Why read science fiction?

I've been thinking quite a bit about why we do or don't read, write, and analyze science fiction, especially in a university setting... Some English departments or profs love using sf in class, while others loath the genre, labeling it as pulp silliness, one dimensional techno porn, or stuff that's just too foreign or weird to use with students, especially in intro classes. And still others fall into an in-between category, comfortable to teach what they know (which usually doesn't include science fiction). But I've been an sf fanatic since I first started reading (at least, I know enough that the snobs call it sf instead of scifi), so I'm drawn to the genre not just because of the challenge of teaching something a bit out of the ordinary, but also because I truly believe there is something genuine and important in science fiction that really should be taught in the classroom.


Case and point: the work of Ray Bradbury. Most of us know his name because of Fahrenheit 451though I'm just as big a fan of The Illustrated Man and Something Wicked This Way Comes, which scared me pretty badly when I was a kid. Bradbury is a master of horror as much as he is a master of science fiction, and the atmosphere of many of his best stories exudes the kind of chill that makes us want to continue reading, even if we don't want to. What happens next? Why is this happening in the first place? What does all of this even mean? And the importance of meaning, of the purpose of his stories, highlights the reason why science fiction makes a lovely focus in the classroom. Setting aside the truly didactic stuff - the novels and stories that hold to well worn cliches, archetypes, and tropes so over-used they've become useless - scifi, when done well, leaves things open to interpretation. These stories can put us (both characters and audience) in situations that could never really exist so we can see how human nature adapts, or doesn't, to irreality, the surreal, the impossible. It truly encapsulates what fiction is all about (and conjures eerie allusions to what Plato famously hated about poetry).

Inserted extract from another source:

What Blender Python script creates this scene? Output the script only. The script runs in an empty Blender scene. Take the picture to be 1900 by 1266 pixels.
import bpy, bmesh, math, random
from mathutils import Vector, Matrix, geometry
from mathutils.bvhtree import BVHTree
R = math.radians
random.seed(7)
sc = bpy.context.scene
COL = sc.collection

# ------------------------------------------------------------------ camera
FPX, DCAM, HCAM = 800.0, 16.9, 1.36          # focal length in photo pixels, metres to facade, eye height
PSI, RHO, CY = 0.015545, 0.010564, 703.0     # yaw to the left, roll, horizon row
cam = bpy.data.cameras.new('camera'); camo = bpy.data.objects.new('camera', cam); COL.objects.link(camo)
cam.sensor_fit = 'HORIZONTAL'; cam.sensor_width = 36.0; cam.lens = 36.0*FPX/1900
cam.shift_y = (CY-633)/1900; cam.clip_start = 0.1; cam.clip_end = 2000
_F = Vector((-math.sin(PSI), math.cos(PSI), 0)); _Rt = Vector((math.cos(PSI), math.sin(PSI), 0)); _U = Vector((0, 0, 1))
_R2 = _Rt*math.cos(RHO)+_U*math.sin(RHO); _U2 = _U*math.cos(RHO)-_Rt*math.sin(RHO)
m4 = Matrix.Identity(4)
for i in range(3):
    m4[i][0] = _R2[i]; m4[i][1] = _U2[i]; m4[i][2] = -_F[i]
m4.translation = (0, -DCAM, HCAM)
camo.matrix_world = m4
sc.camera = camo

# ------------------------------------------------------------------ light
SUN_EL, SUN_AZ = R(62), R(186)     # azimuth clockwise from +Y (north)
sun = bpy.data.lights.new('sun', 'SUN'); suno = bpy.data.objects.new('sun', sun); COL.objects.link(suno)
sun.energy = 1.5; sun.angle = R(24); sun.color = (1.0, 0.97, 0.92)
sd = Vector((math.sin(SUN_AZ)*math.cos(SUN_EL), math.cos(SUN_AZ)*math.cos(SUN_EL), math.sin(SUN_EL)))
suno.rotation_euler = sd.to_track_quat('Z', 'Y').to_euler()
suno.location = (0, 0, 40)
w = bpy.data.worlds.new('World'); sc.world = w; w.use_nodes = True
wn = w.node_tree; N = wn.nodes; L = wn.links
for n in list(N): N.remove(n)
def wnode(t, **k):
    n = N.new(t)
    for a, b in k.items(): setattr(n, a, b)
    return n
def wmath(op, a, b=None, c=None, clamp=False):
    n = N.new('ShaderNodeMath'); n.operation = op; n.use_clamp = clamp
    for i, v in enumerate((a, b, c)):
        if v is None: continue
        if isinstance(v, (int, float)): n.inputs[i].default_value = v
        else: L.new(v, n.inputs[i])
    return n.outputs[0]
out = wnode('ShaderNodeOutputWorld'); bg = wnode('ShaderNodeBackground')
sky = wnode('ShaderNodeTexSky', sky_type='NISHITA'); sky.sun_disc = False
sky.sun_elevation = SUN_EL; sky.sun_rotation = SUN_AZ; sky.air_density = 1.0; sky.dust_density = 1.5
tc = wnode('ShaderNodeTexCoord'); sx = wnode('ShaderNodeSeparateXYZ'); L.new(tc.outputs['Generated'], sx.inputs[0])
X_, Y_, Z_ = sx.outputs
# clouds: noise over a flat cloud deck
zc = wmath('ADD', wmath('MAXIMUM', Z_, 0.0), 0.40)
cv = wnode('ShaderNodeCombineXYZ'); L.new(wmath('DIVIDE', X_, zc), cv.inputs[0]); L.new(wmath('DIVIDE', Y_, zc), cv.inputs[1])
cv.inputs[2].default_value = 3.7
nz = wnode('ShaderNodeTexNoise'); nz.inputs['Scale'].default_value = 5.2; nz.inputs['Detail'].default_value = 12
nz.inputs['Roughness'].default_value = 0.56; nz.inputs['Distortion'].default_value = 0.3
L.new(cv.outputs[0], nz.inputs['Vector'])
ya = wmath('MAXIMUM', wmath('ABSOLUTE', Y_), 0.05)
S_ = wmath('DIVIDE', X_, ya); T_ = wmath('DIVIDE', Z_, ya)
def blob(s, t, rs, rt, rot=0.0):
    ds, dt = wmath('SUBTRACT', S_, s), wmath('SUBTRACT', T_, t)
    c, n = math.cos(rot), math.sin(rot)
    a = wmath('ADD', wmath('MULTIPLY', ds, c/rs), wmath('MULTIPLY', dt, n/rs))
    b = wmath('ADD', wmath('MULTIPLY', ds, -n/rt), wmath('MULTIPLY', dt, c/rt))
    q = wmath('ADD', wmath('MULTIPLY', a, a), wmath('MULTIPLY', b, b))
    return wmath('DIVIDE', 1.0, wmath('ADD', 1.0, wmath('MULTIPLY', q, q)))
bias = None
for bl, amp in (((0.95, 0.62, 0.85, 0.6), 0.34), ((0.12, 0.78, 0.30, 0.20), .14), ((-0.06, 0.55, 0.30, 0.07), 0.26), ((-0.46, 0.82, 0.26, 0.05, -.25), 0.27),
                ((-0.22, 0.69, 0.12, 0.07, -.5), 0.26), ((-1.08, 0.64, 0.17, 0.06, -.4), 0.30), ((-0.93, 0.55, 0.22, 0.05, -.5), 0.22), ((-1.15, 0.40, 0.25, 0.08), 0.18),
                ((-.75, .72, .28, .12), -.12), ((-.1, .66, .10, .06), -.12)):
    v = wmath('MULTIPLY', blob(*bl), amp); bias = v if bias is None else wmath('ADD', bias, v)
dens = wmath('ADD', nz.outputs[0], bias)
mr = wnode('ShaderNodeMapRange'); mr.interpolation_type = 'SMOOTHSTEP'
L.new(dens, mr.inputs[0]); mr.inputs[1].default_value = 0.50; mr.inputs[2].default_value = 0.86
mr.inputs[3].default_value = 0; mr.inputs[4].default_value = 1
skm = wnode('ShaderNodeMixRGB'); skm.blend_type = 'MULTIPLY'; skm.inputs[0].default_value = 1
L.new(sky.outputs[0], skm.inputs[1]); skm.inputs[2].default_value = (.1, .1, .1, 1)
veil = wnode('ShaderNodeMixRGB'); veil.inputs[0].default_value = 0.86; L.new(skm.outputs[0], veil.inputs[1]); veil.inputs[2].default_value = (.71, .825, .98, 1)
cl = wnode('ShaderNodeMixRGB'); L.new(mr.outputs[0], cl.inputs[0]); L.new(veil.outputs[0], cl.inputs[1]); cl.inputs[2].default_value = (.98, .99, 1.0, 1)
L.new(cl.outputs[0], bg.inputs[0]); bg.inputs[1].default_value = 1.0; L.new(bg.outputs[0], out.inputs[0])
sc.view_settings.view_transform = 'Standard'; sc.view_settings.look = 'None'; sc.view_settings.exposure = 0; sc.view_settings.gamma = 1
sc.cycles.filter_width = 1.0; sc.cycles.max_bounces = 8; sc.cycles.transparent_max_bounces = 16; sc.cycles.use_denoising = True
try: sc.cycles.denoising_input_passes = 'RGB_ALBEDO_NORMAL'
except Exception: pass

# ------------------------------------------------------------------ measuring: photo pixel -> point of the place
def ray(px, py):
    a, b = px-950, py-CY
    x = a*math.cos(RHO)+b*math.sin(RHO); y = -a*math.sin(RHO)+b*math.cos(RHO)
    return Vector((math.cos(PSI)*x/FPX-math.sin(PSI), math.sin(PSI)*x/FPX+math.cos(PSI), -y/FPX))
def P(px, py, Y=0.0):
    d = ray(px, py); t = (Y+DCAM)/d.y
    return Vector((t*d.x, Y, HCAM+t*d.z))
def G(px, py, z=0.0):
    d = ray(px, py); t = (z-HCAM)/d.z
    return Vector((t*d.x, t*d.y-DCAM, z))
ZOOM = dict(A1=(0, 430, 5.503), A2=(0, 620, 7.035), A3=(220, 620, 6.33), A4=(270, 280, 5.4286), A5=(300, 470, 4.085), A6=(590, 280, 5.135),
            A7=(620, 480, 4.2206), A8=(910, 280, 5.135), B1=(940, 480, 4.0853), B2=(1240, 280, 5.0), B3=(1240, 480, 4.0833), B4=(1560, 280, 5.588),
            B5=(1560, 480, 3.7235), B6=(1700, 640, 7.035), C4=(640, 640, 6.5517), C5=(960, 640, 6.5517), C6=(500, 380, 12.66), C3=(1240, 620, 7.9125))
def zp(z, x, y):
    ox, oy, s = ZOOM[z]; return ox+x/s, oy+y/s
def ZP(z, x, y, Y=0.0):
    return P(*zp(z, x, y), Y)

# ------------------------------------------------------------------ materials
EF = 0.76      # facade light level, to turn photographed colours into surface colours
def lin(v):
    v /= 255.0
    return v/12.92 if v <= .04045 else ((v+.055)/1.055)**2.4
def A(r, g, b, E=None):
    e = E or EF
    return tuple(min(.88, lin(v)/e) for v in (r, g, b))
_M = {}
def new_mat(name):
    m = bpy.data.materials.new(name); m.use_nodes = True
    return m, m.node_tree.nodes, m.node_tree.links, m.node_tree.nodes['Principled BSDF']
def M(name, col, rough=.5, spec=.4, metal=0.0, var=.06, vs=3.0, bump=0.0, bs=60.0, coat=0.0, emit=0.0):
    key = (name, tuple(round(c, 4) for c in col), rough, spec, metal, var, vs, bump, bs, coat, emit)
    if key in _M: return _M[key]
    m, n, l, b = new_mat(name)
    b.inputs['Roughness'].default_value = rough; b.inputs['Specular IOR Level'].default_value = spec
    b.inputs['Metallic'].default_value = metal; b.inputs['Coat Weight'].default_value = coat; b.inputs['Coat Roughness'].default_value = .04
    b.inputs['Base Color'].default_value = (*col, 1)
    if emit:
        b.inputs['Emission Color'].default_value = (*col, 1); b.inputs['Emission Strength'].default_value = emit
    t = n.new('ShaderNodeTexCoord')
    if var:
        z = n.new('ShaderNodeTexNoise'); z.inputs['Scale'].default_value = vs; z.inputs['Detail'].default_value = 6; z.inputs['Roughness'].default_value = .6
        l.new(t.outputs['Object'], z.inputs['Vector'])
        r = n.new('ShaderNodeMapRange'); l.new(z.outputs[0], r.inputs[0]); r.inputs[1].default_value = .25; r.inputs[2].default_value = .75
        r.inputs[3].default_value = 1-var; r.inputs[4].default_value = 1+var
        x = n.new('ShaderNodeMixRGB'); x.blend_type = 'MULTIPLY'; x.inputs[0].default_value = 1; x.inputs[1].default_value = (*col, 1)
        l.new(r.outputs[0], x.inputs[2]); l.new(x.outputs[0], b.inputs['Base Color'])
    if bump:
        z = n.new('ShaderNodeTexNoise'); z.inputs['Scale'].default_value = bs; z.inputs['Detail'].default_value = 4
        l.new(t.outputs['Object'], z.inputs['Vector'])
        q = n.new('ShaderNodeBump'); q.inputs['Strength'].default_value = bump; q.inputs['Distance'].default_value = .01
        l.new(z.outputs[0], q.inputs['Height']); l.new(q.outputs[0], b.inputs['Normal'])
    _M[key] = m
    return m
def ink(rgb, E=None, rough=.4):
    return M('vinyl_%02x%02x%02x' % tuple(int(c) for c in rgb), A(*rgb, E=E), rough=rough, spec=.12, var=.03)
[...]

In Bradbury's "The Last Night of the World," he opens with the question, "What would you do if you knew this was the last night of the world?" This sentence immediately puts the reader inside the story. What would you do? The characters in the story simply go about their normal lives, eating dinner together, playing with their children, washing the dishes, getting up to turn the faucet off after they've already gone to bed. Holding hands and saying good night, the last words they'll every say to each other. And what is the purpose of all this? Why give us a story that seems to have no real plot, no major, obvious theme? Is this a warning about something, like some of Bradbury's other stories in The Illustrated ManThe VeldtThe Highwayand There Will Come Soft Rains all warn of the problems with technology and our own loss of humanity. They speak of a distraction from nature and the more important things in life (like family and emotion). Yet "The Last Night of the World" isn't the kind of apocalyptic story that warns us to stop relying of technology or else we'll die (unless turning off the faucet is an ecological plea for sustainability, which I doubt). Instead, it's very tediousness, lack of real plot, and stoic characters actually point to the mundane as part of the problem. Why don't these people do anything? Why don't they care? If they had panicked, if they had tried to save themselves, could they have stopped the End of the World? This corruption of the usual End of the World trope is a twisting of the usual theme for a reason. It speaks to the banality of evil, to the way bad things happen when good people do nothing (yes, that was a reference to both Hannah Arendt and The Dark Knight in the same sentence). Suburbia, family, normality: all well and good, all safe, as long as it's kept in check, as long as we don't get too complacent. But if we get too wrapped up in our own complacency... The End of the World will catch us in our beds, fast asleep.